Middle East Quarterly

Spring 2006

Volume 13: Number 2

The Shahids: Islam and Suicide Attacks

Since the early 1980s, the world has witnessed many instances of the grotesque instrument of suicide bombings, spreading death, destruction, and fear. It is, therefore, essential to understand the terrorist organizations that adopt this method of waging war. Shay’s study on shahids (Islamic martyrs) is a timely investigation into this subject that should be widely read.

As Shay notes, suicide terror is not a new phenomenon, nor is it entirely located within the extremist culture of political Islam. Two of the most prominent individual victims of suicide bombings were Rajiv Gandhi, a former prime minister of India, killed in 1991 by a Tamil female bomber during a political rally in the midst of an election campaign, and similarly, Sri Lankan president Primadasa, assassinated in 1993.

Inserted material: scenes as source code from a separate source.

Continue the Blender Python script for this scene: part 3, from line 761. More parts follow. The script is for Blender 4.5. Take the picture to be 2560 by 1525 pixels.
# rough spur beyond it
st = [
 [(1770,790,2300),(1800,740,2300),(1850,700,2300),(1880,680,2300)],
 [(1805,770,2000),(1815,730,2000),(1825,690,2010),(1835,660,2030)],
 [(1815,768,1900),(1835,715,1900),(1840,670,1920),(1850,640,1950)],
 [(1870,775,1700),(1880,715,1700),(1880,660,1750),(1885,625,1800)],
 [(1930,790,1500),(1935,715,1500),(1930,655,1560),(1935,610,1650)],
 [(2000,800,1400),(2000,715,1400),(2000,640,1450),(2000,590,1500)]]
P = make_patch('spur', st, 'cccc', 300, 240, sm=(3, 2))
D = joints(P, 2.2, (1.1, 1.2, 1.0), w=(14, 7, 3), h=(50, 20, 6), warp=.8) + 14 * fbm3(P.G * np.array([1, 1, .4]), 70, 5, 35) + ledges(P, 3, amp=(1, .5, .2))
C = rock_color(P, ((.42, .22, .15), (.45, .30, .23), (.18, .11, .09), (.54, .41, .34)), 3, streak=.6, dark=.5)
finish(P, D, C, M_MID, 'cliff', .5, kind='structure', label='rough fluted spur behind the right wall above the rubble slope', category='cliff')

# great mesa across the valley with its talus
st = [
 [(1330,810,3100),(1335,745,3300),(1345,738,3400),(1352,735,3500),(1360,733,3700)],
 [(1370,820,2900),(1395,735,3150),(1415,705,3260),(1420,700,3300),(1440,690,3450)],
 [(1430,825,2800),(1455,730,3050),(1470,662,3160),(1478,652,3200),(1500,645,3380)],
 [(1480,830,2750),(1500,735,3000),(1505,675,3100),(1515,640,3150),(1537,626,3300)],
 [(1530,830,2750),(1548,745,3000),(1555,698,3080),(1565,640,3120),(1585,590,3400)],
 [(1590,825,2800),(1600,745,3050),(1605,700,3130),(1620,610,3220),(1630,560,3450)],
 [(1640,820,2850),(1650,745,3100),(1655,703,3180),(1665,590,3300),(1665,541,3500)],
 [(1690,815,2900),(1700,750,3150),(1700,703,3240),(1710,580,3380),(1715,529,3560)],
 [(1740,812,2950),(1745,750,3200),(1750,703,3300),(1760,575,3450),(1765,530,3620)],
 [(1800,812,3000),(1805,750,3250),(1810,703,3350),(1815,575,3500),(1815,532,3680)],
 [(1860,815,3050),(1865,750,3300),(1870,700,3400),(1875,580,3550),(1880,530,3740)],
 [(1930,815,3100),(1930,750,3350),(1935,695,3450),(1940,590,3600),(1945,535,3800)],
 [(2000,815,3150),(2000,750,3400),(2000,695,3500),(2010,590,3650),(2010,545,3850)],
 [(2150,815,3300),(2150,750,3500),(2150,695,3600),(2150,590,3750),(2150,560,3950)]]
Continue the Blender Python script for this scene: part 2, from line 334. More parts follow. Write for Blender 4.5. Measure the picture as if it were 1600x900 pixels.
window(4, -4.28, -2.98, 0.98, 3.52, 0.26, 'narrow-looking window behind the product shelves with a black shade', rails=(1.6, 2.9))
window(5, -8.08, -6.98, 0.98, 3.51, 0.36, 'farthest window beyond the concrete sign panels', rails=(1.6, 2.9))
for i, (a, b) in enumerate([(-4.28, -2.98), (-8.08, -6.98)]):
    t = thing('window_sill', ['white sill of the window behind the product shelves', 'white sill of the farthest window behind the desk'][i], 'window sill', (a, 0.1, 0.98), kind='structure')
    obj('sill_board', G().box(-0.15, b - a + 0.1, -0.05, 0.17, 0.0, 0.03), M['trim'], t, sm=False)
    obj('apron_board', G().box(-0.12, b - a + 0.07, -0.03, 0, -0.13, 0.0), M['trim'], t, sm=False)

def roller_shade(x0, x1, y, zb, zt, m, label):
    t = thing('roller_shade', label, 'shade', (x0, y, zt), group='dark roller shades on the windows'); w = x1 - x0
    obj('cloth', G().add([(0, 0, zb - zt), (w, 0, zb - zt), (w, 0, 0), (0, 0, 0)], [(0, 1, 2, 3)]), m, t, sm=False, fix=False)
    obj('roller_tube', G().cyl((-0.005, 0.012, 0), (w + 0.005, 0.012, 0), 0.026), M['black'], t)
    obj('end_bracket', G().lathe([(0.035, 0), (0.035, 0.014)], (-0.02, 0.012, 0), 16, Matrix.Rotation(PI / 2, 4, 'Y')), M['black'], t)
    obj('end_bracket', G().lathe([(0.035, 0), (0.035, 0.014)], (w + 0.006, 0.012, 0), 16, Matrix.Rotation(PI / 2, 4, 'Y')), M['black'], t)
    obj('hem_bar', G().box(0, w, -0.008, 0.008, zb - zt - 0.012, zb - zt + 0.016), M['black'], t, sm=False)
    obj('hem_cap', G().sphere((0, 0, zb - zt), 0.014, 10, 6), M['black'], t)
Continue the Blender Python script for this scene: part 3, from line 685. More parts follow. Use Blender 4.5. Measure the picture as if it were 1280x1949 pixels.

Shay’s book includes a useful historical survey of Islamic suicide bombings taking the readers all the way back to the eleventh century Hassan as-Sabah in his famous fortress, “Alamut,” on the shores of the Caspian Sea. Sabah organized the secret order of the Hashshashin (Assassins), and his followers, for a while, terrorized centers of political authority across the Middle East in the midst of the Crusades. The Shahids also includes a compilation of recent suicide bombings for anyone wanting to review the record since 9-11. Although Israel has been the most often hit target of suicide bombers, most victims of suicide bombings these days are Iraqi Shi‘ites.

The Tamil Tigers, waging war against Sri Lankan authorities to establish an independent Tamil entity on the island, were primarily responsible for being the first to employ suicide bombings as their weapon of terror. Other terrorist organizations such as the Workers’ Party of Kurdistan (PKK) in Turkey, the Chechen rebels in Chechnya and Russia, and jihadi groups based in Pakistan responsible for terrorist strikes inside Jammu and Kashmir within India, adopted the Tamil innovation of suicide bombings to sow fear in the mistaken belief that their respective causes can succeed as a result.

Shay has filled an essential gap in our understanding of suicide bombings as a modern political phenomenon and, moreover, armed with religious justifications when it comes to Muslim terrorism. His book begs the question, however, in what manner will Muslims repudiate both the politics of jihadi terrorism and the use of Islam to justify a crime that no religion worth its name can legitimate or defend. But that is a book only to be written when Muslims will have recovered their faith tradition from the perversions it has been subjected to by men in religious garbs such as Ayatollah Khomeini or the blind sheikh Omar Abdel Rahman.